**Prompt**
Return the whole listing, line for line, without the pictures in it.

**Data excerpt**
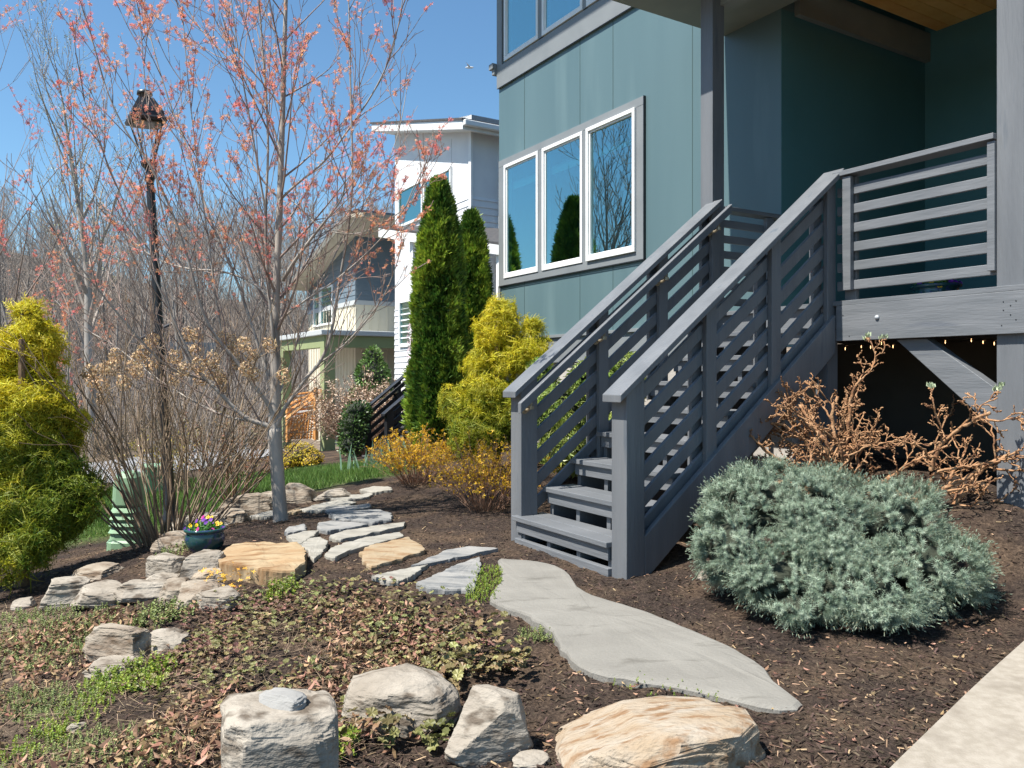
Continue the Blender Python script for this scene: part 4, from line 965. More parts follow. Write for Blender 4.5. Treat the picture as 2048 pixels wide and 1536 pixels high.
# ------------------------------------------------ the young flowering maple
Yt = 6.62; hb_ = hit(561, 1041)[0]; Yt = hb_[1]
tree = empty('flowering_tree', [hb_[0], hb_[1], gs1(hb_[0], hb_[1])-.02], 'young grey barked tree with salmon pink blossoms standing in the mulch bed', 'tree')
T = Tree(7)
S_ = Yt/F
trunk = [(562,1052,17),(561,1030,15),(557,980,14),(553,920,14),(550,880,15),(549,850,15),(551,800,13),(552,740,12.5),(550,680,11.5),(551,620,11),(553,560,9.5),(557,480,9),(560,400,8.5),(562,320,8),(565,240,7.5),(567,150,7),(570,60,6),(573,-40,5),(577,-150,4),(582,-280,2)]
def limb(pts, Y1, r0, r1, Y0=Yt, dens=9, kl=.75, lv=1, seed=None):
    P = smooth_line(px_line([(p[0], p[1]) for p in pts], Y0, Y1)); n = len(P); r = np.linspace(r0*.85, r1*.75, n)*S_*.5
    T.B.append((P, r, 0)); R = T.R; ph = R.uniform(0, 6)
    for i in range(dens):
        t = .12+.86*(i+R.uniform(.1, .9))/dens; x = t*(n-1); j = min(int(x), n-2); dd = P[j+1]-P[j]; dd /= np.linalg.norm(dd); a, b = frame(dd); ph += 2.4
        th = R.uniform(.4, .8); nd = dd*cos(th)+(a*cos(ph)+b*sin(ph))*sin(th); nd[2] += .25
        T.branch(P[j], nd, kl*R.uniform(.6, 1.2)*(1.15-.4*t), max(r[j]*.42, .0045), 1, up=.5, wob=.16, kids=(0, 3, 2), ang=(.35, .65), lr=.62, rr=.62, start=.22, rmin=.0021, maxlvl=3, endr=.35)
    T.tips.append((P[-int(n*.5):], 2)); return P
Pt = smooth_line(px_line([(a, b) for a, b, c in trunk], Yt, Yt+.1)); rt = np.interp(np.linspace(0, 1, len(Pt)), np.linspace(0, 1, len(trunk)), [c for *_, c in trunk])*S_*np.interp(np.linspace(0, 1, len(Pt)), [0, .25, .5, 1], [1, .95, .78, .7])
lower = Pt[:, 2] < W(0, 852, Yt)[2]
T.B.append((Pt, rt, 0)); 
R = T.R
for i in range(26):
    j = int(len(Pt)*(.42+.56*i/26)); dd = Pt[min(j+1, len(Pt)-1)]-Pt[j-1]; dd /= np.linalg.norm(dd); a, b = frame(dd); ph = i*2.4
    th = R.uniform(.6, .9); nd = dd*cos(th)+(a*cos(ph)+b*sin(ph))*sin(th)
    T.branch(Pt[j], nd, R.uniform(.7, 1.35), rt[j]*.36, 1, up=.5, wob=.14, kids=(0, 4, 3), ang=(.35, .65), lr=.55, rr=.6, start=.2, rmin=.0021, maxlvl=3, endr=.3)
limb([(549,860),(530,848),(500,842),(470,818),(440,785),(415,762),(392,738),(365,700),(345,640),(325,560),(305,470),(285,380)], Yt-.25, 13, 2.5, dens=12)
limb([(415,762),(385,752),(350,742),(320,722),(290,690),(250,645),(205,590),(165,540),(120,480),(85,420)], Yt-.9, 7, 2, dens=10, kl=.7)
limb([(548,835),(534,802),(505,768),(475,725),(447,692),(425,665),(405,625),(392,580),(380,530),(355,450),(325,380),(295,320),(255,270),(215,190),(185,80),(165,20)], Yt-.5, 11, 2, dens=15)
limb([(548,790),(535,750),(520,705),(508,662),(495,625),(478,570),(455,520),(425,450),(400,380),(378,300),(345,225),(315,130),(290,30),(270,-40)], Yt+.5, 9.5, 2, dens=14)
limb([(549,700),(541,620),(535,560),(531,480),(532,400),(537,300),(534,210),(527,120),(519,20),(510,-90),(500,-200)], Yt-.2, 8.5, 3, dens=14)
limb([(531,420),(515,330),(500,240),(485,160),(470,60),(455,-60)], Yt-.35, 5, 2, dens=8)
limb([(552,858),(566,820),(590,788),(612,756),(640,726),(657,690),(668,640),(676,580),(690,500),(702,420),(706,340),(703,250),(700,120),(698,20),(695,-70)], Yt-.3, 10, 2.5, dens=15)
limb([(553,800),(575,750),(590,700),(598,660),(620,600),(650,550),(690,470),(740,390),(775,330),(800,260),(815,170)], Yt+.7, 6, 1.8, dens=12)
limb([(566,560),(590,520),(628,470),(660,430),(688,395),(692,340)], Yt-.6, 9, 2, dens=8)
limb([(560,400),(590,370),(650,325),(700,255),(745,190),(780,120),(800,40),(810,-40)], Yt-.4, 6, 1.8, dens=12)
limb([(570,385),(610,430),(655,465),(720,470),(780,440),(830,400),(862,350)], Yt-.5, 3.5, 1.5, dens=8, kl=.5)
limb([(560,640),(610,600),(660,570),(720,520),(770,470),(815,410),(850,340)], Yt-.9, 5, 1.5, dens=9, kl=.55)
limb([(640,726),(690,690),(735,640),(770,590),(790,540),(808,480)], Yt-.7, 4.5, 1.5, dens=7, kl=.5)
limb([(560,300),(540,230),(500,160),(450,110),(400,60),(365,0),(350,-60)], Yt+.4, 5, 1.8, dens=10)
limb([(545,600),(500,560),(440,540),(380,540),(310,520),(250,470),(200,400),(150,340)], Yt+.6, 5.5, 1.8, dens=11)
limb([(500,842),(455,835),(400,810),(340,775),(290,740),(230,690),(170,660),(110,600)], Yt+.8, 6, 1.8, dens=10)
limb([(447,692),(432,600),(420,500),(402,380),(385,250),(372,120),(362,-20)], Yt-.1, 5, 1.8, dens=13)
limb([(392,738),(350,645),(302,540),(258,430),(216,330),(182,240),(155,160)], Yt-.6, 5, 1.5, dens=12, Y0=Yt-.2)
limb([(392,580),(345,500),(318,400),(305,300),(292,190),(283,80),(276,-20)], Yt-.2, 4.5, 1.5, dens=12)
lowm = MB(); 
lowm.tube(Pt[lower][:], rt[lower], 12); T.mesh(MB())
lowm.build('trunk', BARK, tree, smooth=True)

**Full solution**
Continue the Blender Python script for this scene: part 4, from line 965. More parts follow. Write for Blender 4.5. Treat the picture as 2048 pixels wide and 1536 pixels high.
# ------------------------------------------------ the young flowering maple
Yt = 6.62; hb_ = hit(561, 1041)[0]; Yt = hb_[1]
tree = empty('flowering_tree', [hb_[0], hb_[1], gs1(hb_[0], hb_[1])-.02], 'young grey barked tree with salmon pink blossoms standing in the mulch bed', 'tree')
T = Tree(7)
S_ = Yt/F
trunk = [(562,1052,17),(561,1030,15),(557,980,14),(553,920,14),(550,880,15),(549,850,15),(551,800,13),(552,740,12.5),(550,680,11.5),(551,620,11),(553,560,9.5),(557,480,9),(560,400,8.5),(562,320,8),(565,240,7.5),(567,150,7),(570,60,6),(573,-40,5),(577,-150,4),(582,-280,2)]
def limb(pts, Y1, r0, r1, Y0=Yt, dens=9, kl=.75, lv=1, seed=None):
    P = smooth_line(px_line([(p[0], p[1]) for p in pts], Y0, Y1)); n = len(P); r = np.linspace(r0*.85, r1*.75, n)*S_*.5
    T.B.append((P, r, 0)); R = T.R; ph = R.uniform(0, 6)
    for i in range(dens):
        t = .12+.86*(i+R.uniform(.1, .9))/dens; x = t*(n-1); j = min(int(x), n-2); dd = P[j+1]-P[j]; dd /= np.linalg.norm(dd); a, b = frame(dd); ph += 2.4
        th = R.uniform(.4, .8); nd = dd*cos(th)+(a*cos(ph)+b*sin(ph))*sin(th); nd[2] += .25
        T.branch(P[j], nd, kl*R.uniform(.6, 1.2)*(1.15-.4*t), max(r[j]*.42, .0045), 1, up=.5, wob=.16, kids=(0, 3, 2), ang=(.35, .65), lr=.62, rr=.62, start=.22, rmin=.0021, maxlvl=3, endr=.35)
    T.tips.append((P[-int(n*.5):], 2)); return P
Pt = smooth_line(px_line([(a, b) for a, b, c in trunk], Yt, Yt+.1)); rt = np.interp(np.linspace(0, 1, len(Pt)), np.linspace(0, 1, len(trunk)), [c for *_, c in trunk])*S_*np.interp(np.linspace(0, 1, len(Pt)), [0, .25, .5, 1], [1, .95, .78, .7])
lower = Pt[:, 2] < W(0, 852, Yt)[2]
T.B.append((Pt, rt, 0)); 
R = T.R
for i in range(26):
    j = int(len(Pt)*(.42+.56*i/26)); dd = Pt[min(j+1, len(Pt)-1)]-Pt[j-1]; dd /= np.linalg.norm(dd); a, b = frame(dd); ph = i*2.4
    th = R.uniform(.6, .9); nd = dd*cos(th)+(a*cos(ph)+b*sin(ph))*sin(th)
    T.branch(Pt[j], nd, R.uniform(.7, 1.35), rt[j]*.36, 1, up=.5, wob=.14, kids=(0, 4, 3), ang=(.35, .65), lr=.55, rr=.6, start=.2, rmin=.0021, maxlvl=3, endr=.3)
limb([(549,860),(530,848),(500,842),(470,818),(440,785),(415,762),(392,738),(365,700),(345,640),(325,560),(305,470),(285,380)], Yt-.25, 13, 2.5, dens=12)
limb([(415,762),(385,752),(350,742),(320,722),(290,690),(250,645),(205,590),(165,540),(120,480),(85,420)], Yt-.9, 7, 2, dens=10, kl=.7)
limb([(548,835),(534,802),(505,768),(475,725),(447,692),(425,665),(405,625),(392,580),(380,530),(355,450),(325,380),(295,320),(255,270),(215,190),(185,80),(165,20)], Yt-.5, 11, 2, dens=15)
limb([(548,790),(535,750),(520,705),(508,662),(495,625),(478,570),(455,520),(425,450),(400,380),(378,300),(345,225),(315,130),(290,30),(270,-40)], Yt+.5, 9.5, 2, dens=14)
limb([(549,700),(541,620),(535,560),(531,480),(532,400),(537,300),(534,210),(527,120),(519,20),(510,-90),(500,-200)], Yt-.2, 8.5, 3, dens=14)
limb([(531,420),(515,330),(500,240),(485,160),(470,60),(455,-60)], Yt-.35, 5, 2, dens=8)
limb([(552,858),(566,820),(590,788),(612,756),(640,726),(657,690),(668,640),(676,580),(690,500),(702,420),(706,340),(703,250),(700,120),(698,20),(695,-70)], Yt-.3, 10, 2.5, dens=15)
limb([(553,800),(575,750),(590,700),(598,660),(620,600),(650,550),(690,470),(740,390),(775,330),(800,260),(815,170)], Yt+.7, 6, 1.8, dens=12)
limb([(566,560),(590,520),(628,470),(660,430),(688,395),(692,340)], Yt-.6, 9, 2, dens=8)
limb([(560,400),(590,370),(650,325),(700,255),(745,190),(780,120),(800,40),(810,-40)], Yt-.4, 6, 1.8, dens=12)
limb([(570,385),(610,430),(655,465),(720,470),(780,440),(830,400),(862,350)], Yt-.5, 3.5, 1.5, dens=8, kl=.5)
limb([(560,640),(610,600),(660,570),(720,520),(770,470),(815,410),(850,340)], Yt-.9, 5, 1.5, dens=9, kl=.55)
limb([(640,726),(690,690),(735,640),(770,590),(790,540),(808,480)], Yt-.7, 4.5, 1.5, dens=7, kl=.5)
limb([(560,300),(540,230),(500,160),(450,110),(400,60),(365,0),(350,-60)], Yt+.4, 5, 1.8, dens=10)
limb([(545,600),(500,560),(440,540),(380,540),(310,520),(250,470),(200,400),(150,340)], Yt+.6, 5.5, 1.8, dens=11)
limb([(500,842),(455,835),(400,810),(340,775),(290,740),(230,690),(170,660),(110,600)], Yt+.8, 6, 1.8, dens=10)
limb([(447,692),(432,600),(420,500),(402,380),(385,250),(372,120),(362,-20)], Yt-.1, 5, 1.8, dens=13)
limb([(392,738),(350,645),(302,540),(258,430),(216,330),(182,240),(155,160)], Yt-.6, 5, 1.5, dens=12, Y0=Yt-.2)
limb([(392,580),(345,500),(318,400),(305,300),(292,190),(283,80),(276,-20)], Yt-.2, 4.5, 1.5, dens=12)
lowm = MB(); 
lowm.tube(Pt[lower][:], rt[lower], 12); T.mesh(MB())
lowm.build('trunk', BARK, tree, smooth=True)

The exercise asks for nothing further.